According to ICE, 40 governors and localities have signed agreements with ICE to participate in Secure Communities. The initiative was sold by ICE as an optional program which aims at removing "criminals" who pose a risk to community safety. But when governors in states like Massachusetts, New York, Illinois found out that most of those being deported through the program were not criminals, they announced plans to opt out of the program. The damage done to police-community relationships was also cited as a significant factor in those states opting out.

But DHS Secretary Janet Napolitano and other high-level immigration officials with their "my way or the highway" approach said: There will be no opting out. States and localities are getting an offer they can't refuse.

This recent position ignores the previous statements of federal officials such as Secretary Napolitano, Assistant Secretary John Morton of ICE, and Asst. Attorney General Ronald Welch of the DOJ who told Members of Congress and others that communities could opt out of the agreements if they chose to.

On Friday's call with immigrant and civil rights groups, John Sandweg, Counselor to Napolitano, initially said that he wasn't sure what federal law mandated participation in Secure Communities. Later on the call, he told participants, including staff of the Rights Working Group that U.S. Code 1722 mandates Secure Communities. Right. It does nothing of the kind. Read it.

Civil liberties, civil rights and immigrant rights groups, including the Rights Working Group, have been calling for the termination of Secure Communities because it has become obvious that the partnerships between local and state law enforcement agencies and ICE have facilitated if not encouraged racial profiling based on skin color and appearance.

A clear example of this is evident in Irving, Texas where complaints of racial profiling were borne out by the facts.

A University of California-Berkeley Law School study showed a 150 percent increase in the arrests of Latinos in Irving, Texas, from April 2007 to September 2007, after the Irving Police Department began a partnership with ICE that gave police round the clock access to check the immigration status of those they arrested. When Irving police got full access to ICE, the round up began.

In addition to resulting in racial profiling, these partnerships damage relationships between communities of color and police. When people are afraid that calling police could result in deportation, they don't bother and police don't get the help they need to solve crimes.

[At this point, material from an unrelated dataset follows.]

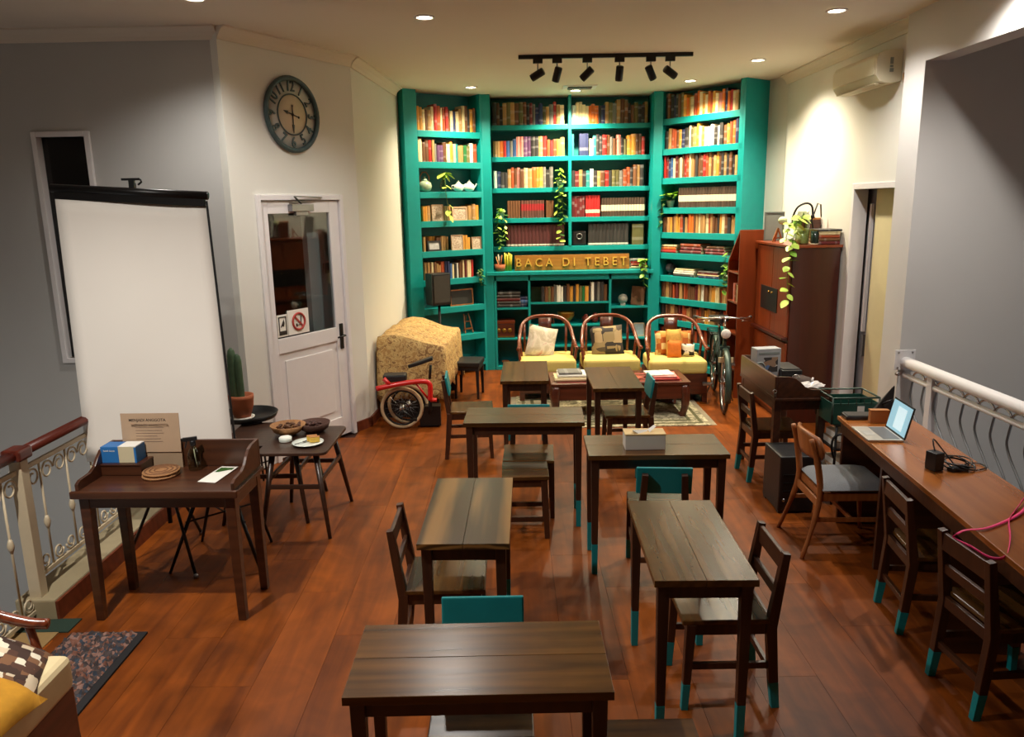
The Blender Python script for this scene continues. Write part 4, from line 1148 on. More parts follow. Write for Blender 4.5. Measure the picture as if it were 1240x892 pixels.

Programs like Secure Communities have enabled President Obama to show he's tougher on immigration enforcement than President Bush -- he's increased deportations to a record level of 400,000, annually.

It's shocking and ironic that a president who heavily courted Latinos and won two-thirds of their votes in 2008 after promising a push for comprehensive immigration reform would, instead, do nothing on immigration reform while championing the deportation of undocumented migrants.

Candidate Obama promised to pass laws that would ban racial profiling in his 2008 Blueprint for Change but President Obama is backing policies that lead to more profiling.

Candidate Obama often talked of himself as a progressive former community organizer who believed in making life more equal for everyone. But President Obama seems to rarely champion anything progressive.

President Obama, what happened to the other Obama you used to talk about? Civil rights, civil liberties and immigrant rights groups want to know.